=== Exercise description ===
Using the data beneath this instruction, retype only the lines from the one that contains "pan += [(a, b, t, bool(h))" down to the one that contains "low.build('lower_bracing', 'steel', A)", both included, exactly as they appear.

=== Data ===

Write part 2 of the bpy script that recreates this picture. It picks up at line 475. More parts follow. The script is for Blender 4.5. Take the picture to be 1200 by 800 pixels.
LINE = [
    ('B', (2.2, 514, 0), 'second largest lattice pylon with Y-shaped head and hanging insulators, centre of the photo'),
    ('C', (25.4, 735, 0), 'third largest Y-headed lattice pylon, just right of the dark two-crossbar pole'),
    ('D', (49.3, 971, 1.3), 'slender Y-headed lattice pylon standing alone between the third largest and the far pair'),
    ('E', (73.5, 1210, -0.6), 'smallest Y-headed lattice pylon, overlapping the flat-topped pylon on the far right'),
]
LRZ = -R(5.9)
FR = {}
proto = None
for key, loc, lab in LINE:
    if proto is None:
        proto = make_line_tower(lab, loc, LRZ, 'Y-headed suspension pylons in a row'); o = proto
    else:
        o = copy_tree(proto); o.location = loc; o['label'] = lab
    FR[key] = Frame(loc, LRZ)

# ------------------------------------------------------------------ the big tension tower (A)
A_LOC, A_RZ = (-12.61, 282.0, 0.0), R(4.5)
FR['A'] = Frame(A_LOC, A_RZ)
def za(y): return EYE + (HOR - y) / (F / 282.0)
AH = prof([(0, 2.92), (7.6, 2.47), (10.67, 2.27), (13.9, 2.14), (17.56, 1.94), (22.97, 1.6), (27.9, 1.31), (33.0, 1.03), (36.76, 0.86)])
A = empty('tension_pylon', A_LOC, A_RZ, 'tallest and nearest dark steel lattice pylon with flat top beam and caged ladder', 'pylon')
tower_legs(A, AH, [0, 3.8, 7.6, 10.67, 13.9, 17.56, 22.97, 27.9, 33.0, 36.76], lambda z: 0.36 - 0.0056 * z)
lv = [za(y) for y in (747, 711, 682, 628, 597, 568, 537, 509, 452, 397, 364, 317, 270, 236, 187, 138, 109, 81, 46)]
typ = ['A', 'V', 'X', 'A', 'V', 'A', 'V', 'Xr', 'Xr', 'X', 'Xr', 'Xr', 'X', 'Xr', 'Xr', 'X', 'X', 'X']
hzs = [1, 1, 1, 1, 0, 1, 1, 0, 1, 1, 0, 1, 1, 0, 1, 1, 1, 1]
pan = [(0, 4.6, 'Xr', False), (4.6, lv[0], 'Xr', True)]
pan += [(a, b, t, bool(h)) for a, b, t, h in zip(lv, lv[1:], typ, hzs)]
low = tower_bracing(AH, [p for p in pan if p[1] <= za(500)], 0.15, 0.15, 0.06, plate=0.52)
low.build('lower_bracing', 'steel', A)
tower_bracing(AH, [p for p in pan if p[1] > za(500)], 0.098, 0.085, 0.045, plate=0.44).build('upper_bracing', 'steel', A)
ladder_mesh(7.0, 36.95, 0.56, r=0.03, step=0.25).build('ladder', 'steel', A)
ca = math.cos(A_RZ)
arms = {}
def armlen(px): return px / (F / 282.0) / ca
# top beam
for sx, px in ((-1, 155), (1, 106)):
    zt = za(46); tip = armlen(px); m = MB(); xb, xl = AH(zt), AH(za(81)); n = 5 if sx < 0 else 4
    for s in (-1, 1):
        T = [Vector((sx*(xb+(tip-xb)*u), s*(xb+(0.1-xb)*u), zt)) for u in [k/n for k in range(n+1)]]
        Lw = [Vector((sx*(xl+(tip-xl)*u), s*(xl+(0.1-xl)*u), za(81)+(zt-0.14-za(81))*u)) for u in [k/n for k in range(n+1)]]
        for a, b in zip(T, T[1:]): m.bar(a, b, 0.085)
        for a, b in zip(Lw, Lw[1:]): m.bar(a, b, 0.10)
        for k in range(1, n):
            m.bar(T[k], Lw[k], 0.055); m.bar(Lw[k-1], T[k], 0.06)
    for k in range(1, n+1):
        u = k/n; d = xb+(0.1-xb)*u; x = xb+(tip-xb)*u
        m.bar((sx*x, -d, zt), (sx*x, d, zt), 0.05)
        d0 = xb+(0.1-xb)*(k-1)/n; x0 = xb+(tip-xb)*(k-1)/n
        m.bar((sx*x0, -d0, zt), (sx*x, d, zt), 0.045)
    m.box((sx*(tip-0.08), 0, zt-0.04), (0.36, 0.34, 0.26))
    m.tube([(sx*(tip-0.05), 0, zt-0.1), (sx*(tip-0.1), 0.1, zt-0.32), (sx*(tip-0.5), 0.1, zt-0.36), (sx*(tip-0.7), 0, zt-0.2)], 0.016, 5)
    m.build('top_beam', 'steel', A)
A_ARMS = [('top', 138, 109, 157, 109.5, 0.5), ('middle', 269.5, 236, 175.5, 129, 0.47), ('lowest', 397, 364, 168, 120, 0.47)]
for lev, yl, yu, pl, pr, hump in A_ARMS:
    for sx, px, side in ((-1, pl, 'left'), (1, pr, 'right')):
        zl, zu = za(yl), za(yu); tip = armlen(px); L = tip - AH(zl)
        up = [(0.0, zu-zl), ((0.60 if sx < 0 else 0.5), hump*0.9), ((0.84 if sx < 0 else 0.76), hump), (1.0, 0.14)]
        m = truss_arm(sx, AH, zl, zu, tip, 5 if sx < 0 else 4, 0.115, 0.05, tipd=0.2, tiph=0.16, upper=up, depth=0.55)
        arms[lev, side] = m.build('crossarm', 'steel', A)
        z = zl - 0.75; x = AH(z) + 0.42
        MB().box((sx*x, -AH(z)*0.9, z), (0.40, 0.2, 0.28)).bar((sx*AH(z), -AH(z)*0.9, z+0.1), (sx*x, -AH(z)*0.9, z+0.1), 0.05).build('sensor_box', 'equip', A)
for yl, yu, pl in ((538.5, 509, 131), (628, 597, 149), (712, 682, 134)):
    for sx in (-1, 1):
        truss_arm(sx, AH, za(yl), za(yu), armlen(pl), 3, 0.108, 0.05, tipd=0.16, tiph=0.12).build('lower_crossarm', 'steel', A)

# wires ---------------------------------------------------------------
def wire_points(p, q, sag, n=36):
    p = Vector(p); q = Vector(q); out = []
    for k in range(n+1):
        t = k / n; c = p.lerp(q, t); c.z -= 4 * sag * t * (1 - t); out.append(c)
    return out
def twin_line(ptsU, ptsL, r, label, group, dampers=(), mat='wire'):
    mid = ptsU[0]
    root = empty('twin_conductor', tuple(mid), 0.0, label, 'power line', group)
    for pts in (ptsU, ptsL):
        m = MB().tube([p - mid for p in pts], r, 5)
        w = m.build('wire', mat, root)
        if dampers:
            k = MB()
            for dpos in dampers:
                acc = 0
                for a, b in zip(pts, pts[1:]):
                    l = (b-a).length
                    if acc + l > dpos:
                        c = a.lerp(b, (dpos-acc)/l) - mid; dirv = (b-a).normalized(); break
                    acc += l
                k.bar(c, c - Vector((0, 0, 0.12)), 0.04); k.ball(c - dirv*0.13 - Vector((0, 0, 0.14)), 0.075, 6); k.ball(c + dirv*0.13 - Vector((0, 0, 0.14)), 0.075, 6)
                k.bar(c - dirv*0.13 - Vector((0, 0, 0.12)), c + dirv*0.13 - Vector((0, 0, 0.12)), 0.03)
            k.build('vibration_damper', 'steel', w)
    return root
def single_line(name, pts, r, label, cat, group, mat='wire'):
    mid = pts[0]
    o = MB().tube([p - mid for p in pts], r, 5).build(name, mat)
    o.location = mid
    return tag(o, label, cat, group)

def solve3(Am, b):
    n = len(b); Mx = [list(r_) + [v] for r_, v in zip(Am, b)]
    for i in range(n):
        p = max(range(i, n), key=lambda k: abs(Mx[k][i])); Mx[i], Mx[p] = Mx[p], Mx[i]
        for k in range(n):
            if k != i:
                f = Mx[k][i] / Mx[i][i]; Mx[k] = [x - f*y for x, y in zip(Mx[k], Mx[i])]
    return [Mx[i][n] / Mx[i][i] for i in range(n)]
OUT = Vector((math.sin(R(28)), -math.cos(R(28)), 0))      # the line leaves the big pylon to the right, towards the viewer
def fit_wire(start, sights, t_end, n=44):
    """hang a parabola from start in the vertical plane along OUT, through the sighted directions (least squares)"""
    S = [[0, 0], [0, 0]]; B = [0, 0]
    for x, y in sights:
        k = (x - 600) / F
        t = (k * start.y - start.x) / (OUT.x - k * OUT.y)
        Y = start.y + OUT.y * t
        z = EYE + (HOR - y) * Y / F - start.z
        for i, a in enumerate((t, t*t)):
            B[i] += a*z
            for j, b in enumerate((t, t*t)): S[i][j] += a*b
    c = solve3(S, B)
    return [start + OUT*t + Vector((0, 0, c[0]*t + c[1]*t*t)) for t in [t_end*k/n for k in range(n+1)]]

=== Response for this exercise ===
pan += [(a, b, t, bool(h)) for a, b, t, h in zip(lv, lv[1:], typ, hzs)]
low = tower_bracing(AH, [p for p in pan if p[1] <= za(500)], 0.15, 0.15, 0.06, plate=0.52)
low.build('lower_bracing', 'steel', A)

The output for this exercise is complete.